**Data extract:**
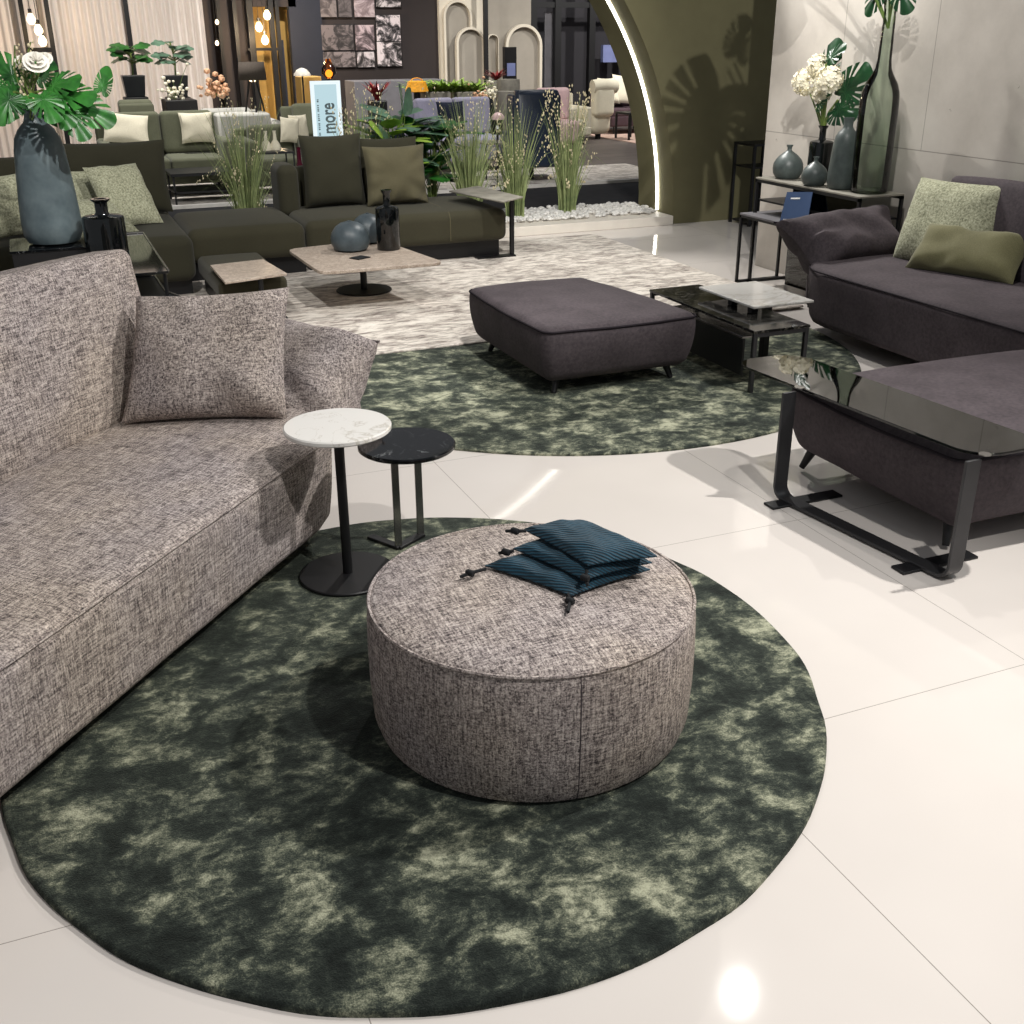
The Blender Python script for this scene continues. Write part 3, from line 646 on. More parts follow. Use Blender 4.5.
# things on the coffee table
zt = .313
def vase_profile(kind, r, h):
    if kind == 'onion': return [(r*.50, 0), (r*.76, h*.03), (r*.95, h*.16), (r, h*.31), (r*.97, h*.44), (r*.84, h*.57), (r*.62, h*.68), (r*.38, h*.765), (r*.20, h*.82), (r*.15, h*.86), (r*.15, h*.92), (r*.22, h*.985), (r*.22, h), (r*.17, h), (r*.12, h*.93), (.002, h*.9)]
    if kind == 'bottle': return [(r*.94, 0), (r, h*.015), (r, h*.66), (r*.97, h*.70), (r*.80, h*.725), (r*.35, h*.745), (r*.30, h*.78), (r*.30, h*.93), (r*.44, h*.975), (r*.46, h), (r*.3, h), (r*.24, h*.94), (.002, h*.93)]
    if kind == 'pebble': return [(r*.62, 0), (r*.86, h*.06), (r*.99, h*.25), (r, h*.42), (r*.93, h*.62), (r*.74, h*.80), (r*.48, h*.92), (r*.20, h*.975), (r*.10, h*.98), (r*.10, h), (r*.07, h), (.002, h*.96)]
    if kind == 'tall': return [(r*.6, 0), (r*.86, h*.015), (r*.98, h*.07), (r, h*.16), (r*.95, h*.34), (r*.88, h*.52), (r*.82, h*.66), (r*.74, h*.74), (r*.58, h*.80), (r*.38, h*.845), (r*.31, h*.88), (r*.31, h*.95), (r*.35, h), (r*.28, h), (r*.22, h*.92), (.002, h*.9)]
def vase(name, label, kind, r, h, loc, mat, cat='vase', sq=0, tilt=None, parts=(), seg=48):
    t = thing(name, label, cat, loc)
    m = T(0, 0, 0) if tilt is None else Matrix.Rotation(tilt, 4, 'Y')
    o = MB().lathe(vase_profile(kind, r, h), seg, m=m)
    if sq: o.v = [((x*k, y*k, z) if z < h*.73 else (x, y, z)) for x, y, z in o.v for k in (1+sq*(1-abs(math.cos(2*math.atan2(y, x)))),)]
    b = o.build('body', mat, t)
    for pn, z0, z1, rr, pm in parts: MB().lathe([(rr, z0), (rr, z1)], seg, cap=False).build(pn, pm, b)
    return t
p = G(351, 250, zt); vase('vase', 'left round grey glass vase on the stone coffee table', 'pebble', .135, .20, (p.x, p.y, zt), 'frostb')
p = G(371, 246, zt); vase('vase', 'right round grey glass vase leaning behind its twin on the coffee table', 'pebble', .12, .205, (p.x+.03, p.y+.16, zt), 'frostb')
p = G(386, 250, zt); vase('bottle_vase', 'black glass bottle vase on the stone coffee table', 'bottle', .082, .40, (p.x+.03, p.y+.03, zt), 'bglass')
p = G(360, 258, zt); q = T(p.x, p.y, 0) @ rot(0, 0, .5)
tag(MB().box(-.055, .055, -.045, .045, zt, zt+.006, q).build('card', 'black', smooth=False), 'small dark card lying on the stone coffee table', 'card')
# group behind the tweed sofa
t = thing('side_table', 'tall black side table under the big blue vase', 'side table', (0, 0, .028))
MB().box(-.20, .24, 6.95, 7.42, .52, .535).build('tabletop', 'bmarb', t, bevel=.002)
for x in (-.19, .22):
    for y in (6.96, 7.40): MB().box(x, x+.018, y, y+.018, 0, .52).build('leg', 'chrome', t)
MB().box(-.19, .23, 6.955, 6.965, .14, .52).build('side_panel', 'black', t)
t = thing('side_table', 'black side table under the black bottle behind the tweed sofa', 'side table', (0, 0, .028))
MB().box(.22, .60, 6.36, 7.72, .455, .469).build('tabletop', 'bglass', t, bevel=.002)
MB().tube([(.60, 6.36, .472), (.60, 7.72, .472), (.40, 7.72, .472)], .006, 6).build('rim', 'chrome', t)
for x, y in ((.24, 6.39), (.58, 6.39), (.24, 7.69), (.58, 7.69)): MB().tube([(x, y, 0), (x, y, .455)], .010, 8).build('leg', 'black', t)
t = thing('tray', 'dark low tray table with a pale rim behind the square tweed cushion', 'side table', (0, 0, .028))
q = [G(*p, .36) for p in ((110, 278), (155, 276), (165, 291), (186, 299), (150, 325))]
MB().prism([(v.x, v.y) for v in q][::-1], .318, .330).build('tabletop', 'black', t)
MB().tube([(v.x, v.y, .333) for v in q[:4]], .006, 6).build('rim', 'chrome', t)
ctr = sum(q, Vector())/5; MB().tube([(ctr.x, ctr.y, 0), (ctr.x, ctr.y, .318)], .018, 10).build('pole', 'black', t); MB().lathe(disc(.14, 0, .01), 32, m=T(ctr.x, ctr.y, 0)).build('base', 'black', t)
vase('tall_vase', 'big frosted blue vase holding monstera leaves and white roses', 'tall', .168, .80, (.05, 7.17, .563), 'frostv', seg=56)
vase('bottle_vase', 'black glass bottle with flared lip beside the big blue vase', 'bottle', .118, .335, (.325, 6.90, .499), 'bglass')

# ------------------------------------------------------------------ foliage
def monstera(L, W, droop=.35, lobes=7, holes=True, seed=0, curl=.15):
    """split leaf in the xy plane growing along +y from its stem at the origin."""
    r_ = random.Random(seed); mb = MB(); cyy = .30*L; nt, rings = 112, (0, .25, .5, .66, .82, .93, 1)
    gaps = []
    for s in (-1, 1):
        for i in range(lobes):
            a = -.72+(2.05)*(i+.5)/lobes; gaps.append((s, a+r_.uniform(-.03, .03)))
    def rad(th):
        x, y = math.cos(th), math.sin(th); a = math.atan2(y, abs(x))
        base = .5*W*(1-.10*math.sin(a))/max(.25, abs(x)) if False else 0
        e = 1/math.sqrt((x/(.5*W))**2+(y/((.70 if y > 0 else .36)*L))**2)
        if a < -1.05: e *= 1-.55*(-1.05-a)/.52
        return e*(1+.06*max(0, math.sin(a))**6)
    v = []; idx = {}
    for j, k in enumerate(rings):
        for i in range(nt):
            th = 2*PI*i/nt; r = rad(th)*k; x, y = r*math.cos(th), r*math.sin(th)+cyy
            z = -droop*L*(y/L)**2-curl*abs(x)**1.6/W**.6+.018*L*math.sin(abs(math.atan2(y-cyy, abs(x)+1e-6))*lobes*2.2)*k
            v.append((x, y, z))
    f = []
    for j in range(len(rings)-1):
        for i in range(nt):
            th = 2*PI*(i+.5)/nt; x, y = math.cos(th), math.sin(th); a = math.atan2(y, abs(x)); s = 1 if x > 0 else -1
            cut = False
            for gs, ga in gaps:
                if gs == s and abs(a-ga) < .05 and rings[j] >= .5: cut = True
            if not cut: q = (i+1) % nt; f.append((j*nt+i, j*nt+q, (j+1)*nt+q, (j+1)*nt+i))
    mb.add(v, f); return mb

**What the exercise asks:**
Scan the material above for the string "from" and report each line where you find it.

**Response:**
The Blender Python script for this scene continues. Write part 3, from line 646 on. More parts follow. Use Blender 4.5.
    """split leaf in the xy plane growing along +y from its stem at the origin."""